Last edited: February 14, 2005


Suit Filed Against Massachusetts Sodomy Law

Datalounge, July 17, 2000

BOSTON, Ma. — Massachusetts’ centuries-old sodomy statute will face scrutiny before the commonwealth’s Supreme Judicial Court, the Boston Globe reports.

Gay and Lesbian Advocates and Defenders (GLAD) a gay civil rights advocacy filed suit asking the state’s highest court to make a declaratory judgment that the sodomy laws violate state constitutional rights of privacy and dignity.

Massachusetts is one of only 17 remaining states in the country to criminalize certain sexual behaviors, including oral sex, be they conducted by gay or straight partners.

"There have been very significant efforts made to try to address this issue through the Legislature and they have all simply hit dead ends," said Jennifer Levi of GLAD. "The statute is so clearly in violation of the privacy and dignity guaranteed to all citizens of the Commonwealth that it calls out for judicial redress."

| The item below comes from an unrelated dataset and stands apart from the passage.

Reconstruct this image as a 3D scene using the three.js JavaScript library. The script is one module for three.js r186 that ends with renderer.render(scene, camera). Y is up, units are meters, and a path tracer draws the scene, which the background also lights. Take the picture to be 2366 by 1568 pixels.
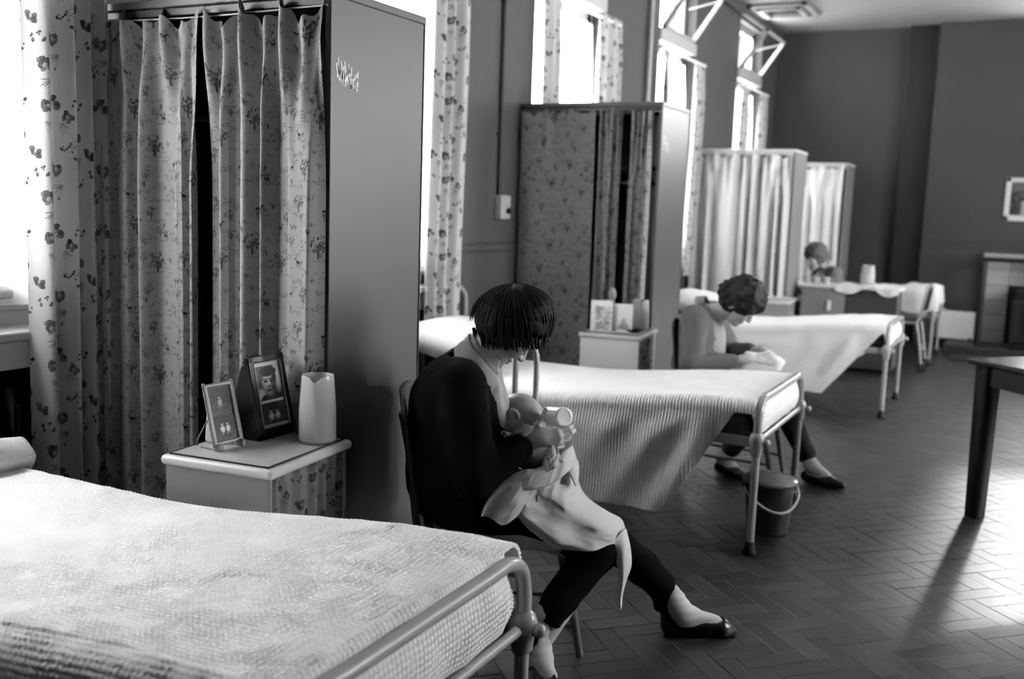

Sodomy laws have fallen to legislative repeals and judicial decisions in one state after another. Levi told the Globe it was time that Massachusetts joined the ranks of Maryland, Montana, Tennessee, Nevada, Rhode Island, New York, Kentucky, Texas, Georgia and Michigan.

Conservatives intend to fight its invalidation by the court. "This issue goes to the very heart of the matter when it comes to society and homosexuality, which is that it’s been the settled conviction of civilizations for centuries that sodomy is a crime against nature," C.J. Doyle of the state’s Catholic Action League told the newspaper.

"We think the law is a teacher," Doyle added, "and the laws ought to remain on the books."

Massachusetts currently prohibits "the abominable and detestable crime against nature," which in interpreted as anal intercourse, and another statute which "unnatural acts," which has been applied to both oral and anal sex.

"Striking down the sodomy statutes doesn’t remove from the state its ability to prosecute offenses involving public conduct," Levi said. At least two state laws prohibit indecent exposure and public sexual exposure. "All it does is to remove the state’s ability to regulate some of the ways in which people express intimacy."